• SET PROBLEM
Write every line out verbatim and omit the pictures.

• DATA SHOWN
* * * * * * *
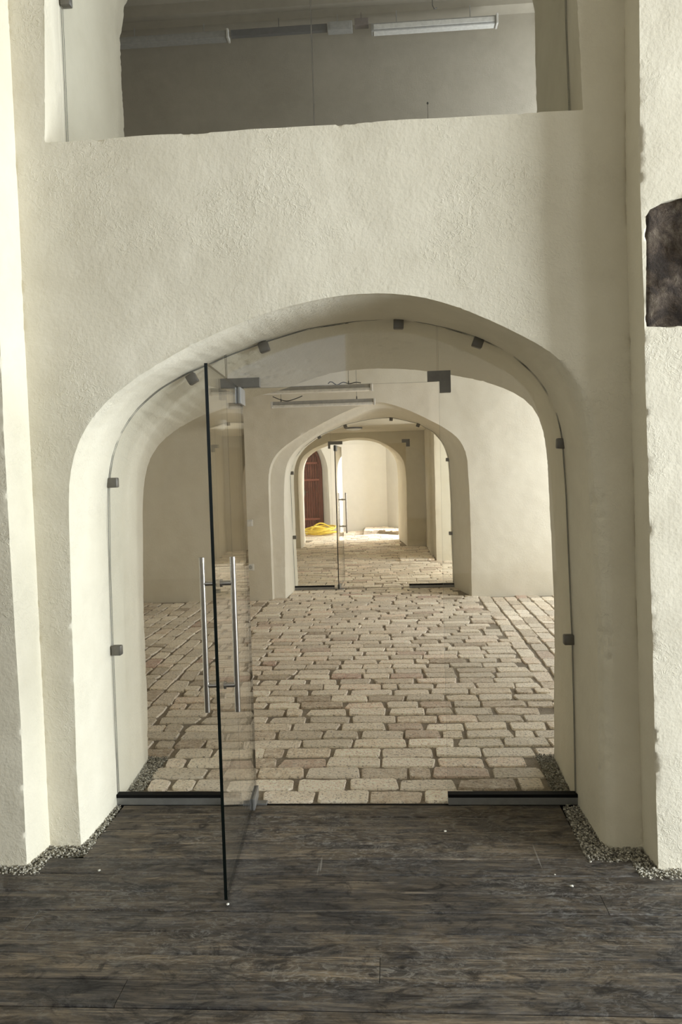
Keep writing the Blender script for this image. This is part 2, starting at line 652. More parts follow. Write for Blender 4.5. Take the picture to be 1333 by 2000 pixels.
def front_profile():
    sec = []
    for z in (-.05, .6, 1.2, 1.8, 2.2, 2.6, 2.78, 2.8, 5.4):
        e = -1.553 + .004 * math.sin(z * 3)
        k = min(1, max(0, z) / 2.6)
        yb = YB if z < 2.79 else 4.45
        sec.append((z, [(-2.3, 3.02), (e, 3.02), (-1.531, YF), (1.006 - .044 * k, YF), (1.012 - .046 * k, 3.02), (2.0, 3.02), (2.0, yb), (-2.3, yb)]))
    return stack_solid(sec)


def upper_outline(xl0, xl1, xr0, xr1, spring, apex):
    pts = [(xl0, 3.008), (xl1, 3.6), (xl1, spring)]
    for k in range(1, 12):
        t = math.pi * k / 12
        pts.append(((xl1 + xr1) / 2 - (xr1 - xl1) / 2 * math.cos(t), spring + (apex - spring) * math.sin(t)))
    pts += [(xr1, spring), (xr1, 3.6), (xr0, 3.008)]
    return pts


upper_cut = loft_solid([
    (2.9, upper_outline(-1.402, -1.374, .798, .772, 4.0, 4.75)),
    (3.19, upper_outline(-1.402, -1.374, .798, .772, 4.0, 4.75)),
    (3.60, upper_outline(-1.495, -1.490, .860, .840, 4.05, 4.8)),
    (4.6, upper_outline(-1.487, -1.485, .857, .862, 4.12, 4.85))])

niche_cut = MB().prism_y([(.985, 2.118), (1.4, 2.112), (1.4, 2.60), (1.11, 2.588), (1.045, 2.578), (1.0, 2.555), (.985, 2.53)], 2.9, 3.085)

wall_front = solid_wall('wall_front',
    front_profile(),
    [arch_cutter([(2.9, rgrow(A1F, .045)), (YF, rgrow(A1F, .045)), (3.197, rgrow(A1F, .026)), (3.212, rgrow(A1F, .009)), (3.25, grow(A1F, -.004)), (YG, grow(A1G, .003)), (YB, A1B), (4.5, A1B)]), upper_cut, niche_cut],
    9, PLASTER, 1, amp=.006, chip=.009,
    extra=[((-4.3, 3.02, -.05), (-2.28, 4.2, 6.1)), ((1.98, 3.02, -.05), (7.1, 4.2, 6.1)), ((-2.3, 3.4, 5.38), (2.0, 4.4, 6.1))])
tag(wall_front, 'thick cream plaster wall with the large near arch and the parapet above', 'wall', kind='structure')

# exposed stone in the niche of the right pier
bm = bmesh.new()
bmesh.ops.create_cube(bm, size=1)
bmesh.ops.subdivide_edges(bm, edges=bm.edges[:], cuts=17, use_grid_fill=True)
for v in bm.verts:
    c = Vector((1.19 + v.co.x * .41, 3.115 + v.co.y * .15, 2.352 + v.co.z * .49))
    if c.z > 2.45:
        c.z -= max(0, 1.06 - c.x) * .35 * (c.z - 2.45) / .15
    c.y += noise.noise(c * 7) * .035 + noise.noise(c * 19) * .014 + noise.noise(c * 45) * .006
    if v.co.y < 0:
        c.y -= .012 + max(0, c.x - 1.08) * .10
    v.co = c
me = bpy.data.meshes.new('exposed_stone')
bm.to_mesh(me)
bm.free()
me.materials.append(STONE)
me.polygons.foreach_set('use_smooth', [True] * len(me.polygons))
tag(link('exposed_stone', me), 'dark brown rough stone block left exposed in the plastered right pier', 'stone block')

# ------------------------------------------------------------------ second wall
wall_middle = solid_wall('wall_middle', boxsolid((-3.62, 9.6, -.05), (2.6, 10.9, 3.0)),
    [arch_cutter([(9.4, A2F), (9.6, A2F), (9.68, grow(A2F, -.012)), (9.725, A2M), (9.8, grow(A2M, -.006)), (10.4, grow(A2G, .004)), (10.9, grow(A2G, .02)), (11.1, grow(A2G, .02))])],
    8, PLASTER_IN, 2, amp=.010, chip=.008,
    extra=[((2.58, 9.6, -.05), (3.7, 10.9, 3.0))])
tag(wall_middle, 'cream plaster wall with the second arch beyond the brick floor', 'wall', kind='structure')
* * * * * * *
• OUTPUT FOR THIS EXERCISE
Keep writing the Blender script for this image. This is part 2, starting at line 652. More parts follow. Write for Blender 4.5. Take the picture to be 1333 by 2000 pixels.
def front_profile():
    sec = []
    for z in (-.05, .6, 1.2, 1.8, 2.2, 2.6, 2.78, 2.8, 5.4):
        e = -1.553 + .004 * math.sin(z * 3)
        k = min(1, max(0, z) / 2.6)
        yb = YB if z < 2.79 else 4.45
        sec.append((z, [(-2.3, 3.02), (e, 3.02), (-1.531, YF), (1.006 - .044 * k, YF), (1.012 - .046 * k, 3.02), (2.0, 3.02), (2.0, yb), (-2.3, yb)]))
    return stack_solid(sec)


def upper_outline(xl0, xl1, xr0, xr1, spring, apex):
    pts = [(xl0, 3.008), (xl1, 3.6), (xl1, spring)]
    for k in range(1, 12):
        t = math.pi * k / 12
        pts.append(((xl1 + xr1) / 2 - (xr1 - xl1) / 2 * math.cos(t), spring + (apex - spring) * math.sin(t)))
    pts += [(xr1, spring), (xr1, 3.6), (xr0, 3.008)]
    return pts


upper_cut = loft_solid([
    (2.9, upper_outline(-1.402, -1.374, .798, .772, 4.0, 4.75)),
    (3.19, upper_outline(-1.402, -1.374, .798, .772, 4.0, 4.75)),
    (3.60, upper_outline(-1.495, -1.490, .860, .840, 4.05, 4.8)),
    (4.6, upper_outline(-1.487, -1.485, .857, .862, 4.12, 4.85))])

niche_cut = MB().prism_y([(.985, 2.118), (1.4, 2.112), (1.4, 2.60), (1.11, 2.588), (1.045, 2.578), (1.0, 2.555), (.985, 2.53)], 2.9, 3.085)

wall_front = solid_wall('wall_front',
    front_profile(),
    [arch_cutter([(2.9, rgrow(A1F, .045)), (YF, rgrow(A1F, .045)), (3.197, rgrow(A1F, .026)), (3.212, rgrow(A1F, .009)), (3.25, grow(A1F, -.004)), (YG, grow(A1G, .003)), (YB, A1B), (4.5, A1B)]), upper_cut, niche_cut],
    9, PLASTER, 1, amp=.006, chip=.009,
    extra=[((-4.3, 3.02, -.05), (-2.28, 4.2, 6.1)), ((1.98, 3.02, -.05), (7.1, 4.2, 6.1)), ((-2.3, 3.4, 5.38), (2.0, 4.4, 6.1))])
tag(wall_front, 'thick cream plaster wall with the large near arch and the parapet above', 'wall', kind='structure')

# exposed stone in the niche of the right pier
bm = bmesh.new()
bmesh.ops.create_cube(bm, size=1)
bmesh.ops.subdivide_edges(bm, edges=bm.edges[:], cuts=17, use_grid_fill=True)
for v in bm.verts:
    c = Vector((1.19 + v.co.x * .41, 3.115 + v.co.y * .15, 2.352 + v.co.z * .49))
    if c.z > 2.45:
        c.z -= max(0, 1.06 - c.x) * .35 * (c.z - 2.45) / .15
    c.y += noise.noise(c * 7) * .035 + noise.noise(c * 19) * .014 + noise.noise(c * 45) * .006
    if v.co.y < 0:
        c.y -= .012 + max(0, c.x - 1.08) * .10
    v.co = c
me = bpy.data.meshes.new('exposed_stone')
bm.to_mesh(me)
bm.free()
me.materials.append(STONE)
me.polygons.foreach_set('use_smooth', [True] * len(me.polygons))
tag(link('exposed_stone', me), 'dark brown rough stone block left exposed in the plastered right pier', 'stone block')

# ------------------------------------------------------------------ second wall
wall_middle = solid_wall('wall_middle', boxsolid((-3.62, 9.6, -.05), (2.6, 10.9, 3.0)),
    [arch_cutter([(9.4, A2F), (9.6, A2F), (9.68, grow(A2F, -.012)), (9.725, A2M), (9.8, grow(A2M, -.006)), (10.4, grow(A2G, .004)), (10.9, grow(A2G, .02)), (11.1, grow(A2G, .02))])],
    8, PLASTER_IN, 2, amp=.010, chip=.008,
    extra=[((2.58, 9.6, -.05), (3.7, 10.9, 3.0))])
tag(wall_middle, 'cream plaster wall with the second arch beyond the brick floor', 'wall', kind='structure')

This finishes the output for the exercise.